A Different Lens

So my book is finally out. And by that I mean it’s been sent to reviewers, friends, and family. All day today I’ve felt uncomfortable because I’ve been nervous about how the book will be received. I thought it was because I worried about whether people will like it or not, but in truth that’s not what’s bothering me. In truth, I’m scared. I’m scared that once people read all my personal details, once everyone sees how my mind works, that my friends will decide to disassociate with me. That once my true self is revealed I’ll be shunned.

 

This is an old story for me, one from childhood. I’ve believed I didn’t have friends as a kid because once my peers found out how weird I was they decided not to have anything to do with me. That’s how I viewed things through my childhood lens. But as an adult I can see a fuller, more accurate picture. That’s really not what happened. I had friends. Nobody shunned me. Really I was the one rejecting them because I didn’t feel a connection. I chose to spend time by myself rather than with people I didn’t share anything in common with. It wasn’t because I was a weirdo loser freak that scared people off. It wasn’t because people found out about “the real me.”

 

As an adult I also know people like learning about vulnerabilities, they LOVE hearing about the deeply personal stuff because that’s how we connect with one another. I love it when people feel like they can confide in me. When they want to talk about what’s really going on. My book is an opportunity of sorts to have the same thing happen, to allow people to connect with me. Instead of keeping others at arm’s length, I’m letting people in. I think that’s what’s so scary. I don’t get to pick and choose who I’m letting in, it’s anyone who’s interested in my story.

 

I also think about how people have shared with me things they were ashamed of, things that are not widely accepted or approved of, and my response was not to go running from the room. My response was not to turn up my nose in disgust. Instead I felt compassion for the person, for the pain that drove them to act out in such a way. I’m hoping my friends will react the same way. Instead of cutting off all ties because they found out some things that happened years ago, they’ll react with compassion and with love. Because when I’ve been my most vulnerable that’s all I’ve ever received.

 

I guess I’m saying I can look at a story that has shaped my identity and how I move about the world with a different lens.
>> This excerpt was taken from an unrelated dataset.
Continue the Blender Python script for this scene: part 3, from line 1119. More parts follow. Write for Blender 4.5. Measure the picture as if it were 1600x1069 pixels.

These days I get to see the reality of what happened to me instead of just the pain. I get to heal my childhood trauma and recognize I wasn’t as powerless as I led myself to believe. That I had a choice in things. That I co-created an experience for myself.

 

As far as my book, no one will turn me out because they suddenly find out I’m human and I have feelings. They won’t say, “Sorry Rebekah, you’re not the person I thought you were,” because they learned more about me. But if they do, is that really someone I want in my life anyone? I choose to know it’s safe to be me, that it’s safe to express myself, that I can view my life’s events from another lens and thus experience some peace.

 

I dream of a world where we know it’s safe to reveal our true colors. A world where we feel comfortable sharing our raw and honest emotions. A world where we examine our past with a different lens acknowledging things were perhaps not what they seemed.
Another world is not only possible, it’s probable.